_Given material_.
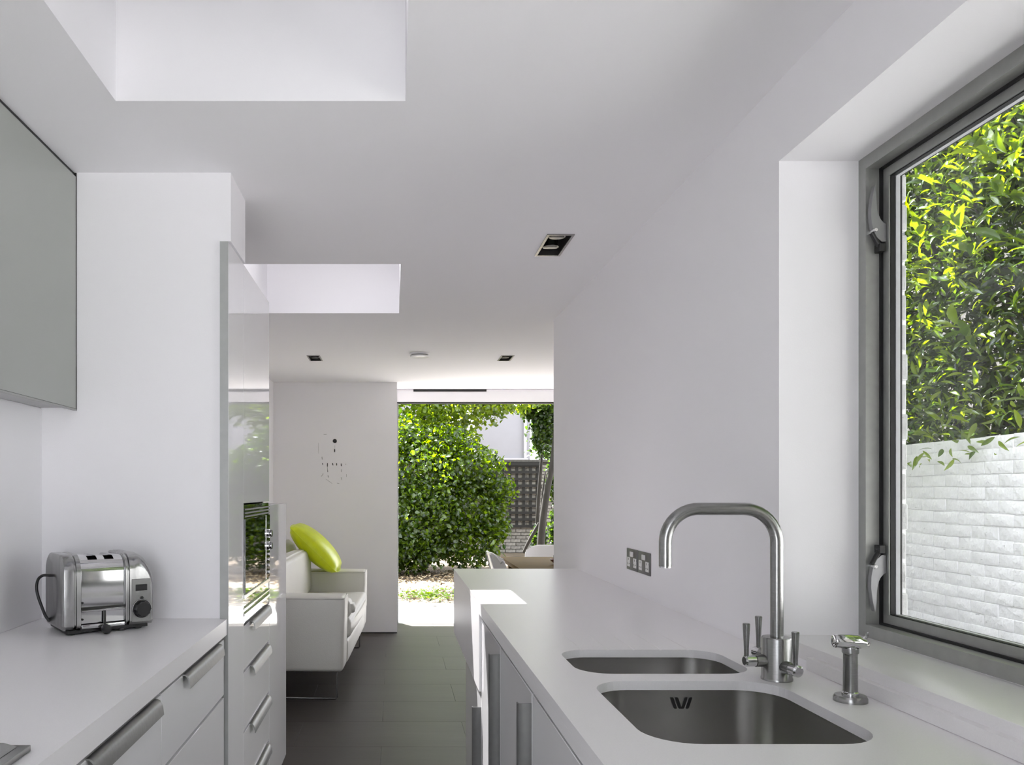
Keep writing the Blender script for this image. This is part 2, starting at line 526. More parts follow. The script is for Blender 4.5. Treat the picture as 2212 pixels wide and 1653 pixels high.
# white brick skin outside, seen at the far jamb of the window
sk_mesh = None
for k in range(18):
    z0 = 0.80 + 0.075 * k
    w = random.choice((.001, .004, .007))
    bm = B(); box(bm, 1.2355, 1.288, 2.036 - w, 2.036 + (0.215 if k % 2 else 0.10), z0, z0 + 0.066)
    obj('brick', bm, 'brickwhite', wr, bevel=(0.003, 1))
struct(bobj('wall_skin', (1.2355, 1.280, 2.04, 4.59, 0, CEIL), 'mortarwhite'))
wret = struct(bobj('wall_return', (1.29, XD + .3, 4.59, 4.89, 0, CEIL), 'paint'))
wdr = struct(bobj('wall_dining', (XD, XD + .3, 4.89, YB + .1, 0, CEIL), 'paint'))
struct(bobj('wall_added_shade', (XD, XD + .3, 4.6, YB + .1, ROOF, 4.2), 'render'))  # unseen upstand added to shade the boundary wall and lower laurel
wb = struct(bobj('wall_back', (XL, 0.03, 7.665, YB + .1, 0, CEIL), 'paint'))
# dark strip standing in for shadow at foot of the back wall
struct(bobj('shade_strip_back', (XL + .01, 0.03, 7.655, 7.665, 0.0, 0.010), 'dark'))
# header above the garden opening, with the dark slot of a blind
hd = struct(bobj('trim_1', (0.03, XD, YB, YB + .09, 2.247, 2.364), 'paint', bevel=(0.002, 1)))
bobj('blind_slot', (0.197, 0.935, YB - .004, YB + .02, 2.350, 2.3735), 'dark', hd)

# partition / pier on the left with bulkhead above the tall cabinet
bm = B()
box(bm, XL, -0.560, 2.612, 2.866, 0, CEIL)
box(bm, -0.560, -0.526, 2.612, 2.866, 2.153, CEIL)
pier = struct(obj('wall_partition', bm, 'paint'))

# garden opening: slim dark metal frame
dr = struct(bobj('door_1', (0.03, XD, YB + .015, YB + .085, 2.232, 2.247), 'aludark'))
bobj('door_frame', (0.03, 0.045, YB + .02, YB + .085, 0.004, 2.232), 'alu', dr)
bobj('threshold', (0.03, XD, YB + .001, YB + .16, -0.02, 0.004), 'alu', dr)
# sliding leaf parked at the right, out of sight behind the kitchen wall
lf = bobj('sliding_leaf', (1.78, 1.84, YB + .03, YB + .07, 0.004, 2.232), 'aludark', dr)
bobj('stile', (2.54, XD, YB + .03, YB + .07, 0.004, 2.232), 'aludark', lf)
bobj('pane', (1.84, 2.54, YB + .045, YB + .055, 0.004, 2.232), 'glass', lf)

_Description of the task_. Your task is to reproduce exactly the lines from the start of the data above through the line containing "pier = struct(obj('wall_partition', bm, 'paint'))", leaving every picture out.

_Answer to the exercise_.
Keep writing the Blender script for this image. This is part 2, starting at line 526. More parts follow. The script is for Blender 4.5. Treat the picture as 2212 pixels wide and 1653 pixels high.
# white brick skin outside, seen at the far jamb of the window
sk_mesh = None
for k in range(18):
    z0 = 0.80 + 0.075 * k
    w = random.choice((.001, .004, .007))
    bm = B(); box(bm, 1.2355, 1.288, 2.036 - w, 2.036 + (0.215 if k % 2 else 0.10), z0, z0 + 0.066)
    obj('brick', bm, 'brickwhite', wr, bevel=(0.003, 1))
struct(bobj('wall_skin', (1.2355, 1.280, 2.04, 4.59, 0, CEIL), 'mortarwhite'))
wret = struct(bobj('wall_return', (1.29, XD + .3, 4.59, 4.89, 0, CEIL), 'paint'))
wdr = struct(bobj('wall_dining', (XD, XD + .3, 4.89, YB + .1, 0, CEIL), 'paint'))
struct(bobj('wall_added_shade', (XD, XD + .3, 4.6, YB + .1, ROOF, 4.2), 'render'))  # unseen upstand added to shade the boundary wall and lower laurel
wb = struct(bobj('wall_back', (XL, 0.03, 7.665, YB + .1, 0, CEIL), 'paint'))
# dark strip standing in for shadow at foot of the back wall
struct(bobj('shade_strip_back', (XL + .01, 0.03, 7.655, 7.665, 0.0, 0.010), 'dark'))
# header above the garden opening, with the dark slot of a blind
hd = struct(bobj('trim_1', (0.03, XD, YB, YB + .09, 2.247, 2.364), 'paint', bevel=(0.002, 1)))
bobj('blind_slot', (0.197, 0.935, YB - .004, YB + .02, 2.350, 2.3735), 'dark', hd)

# partition / pier on the left with bulkhead above the tall cabinet
bm = B()
box(bm, XL, -0.560, 2.612, 2.866, 0, CEIL)
box(bm, -0.560, -0.526, 2.612, 2.866, 2.153, CEIL)
pier = struct(obj('wall_partition', bm, 'paint'))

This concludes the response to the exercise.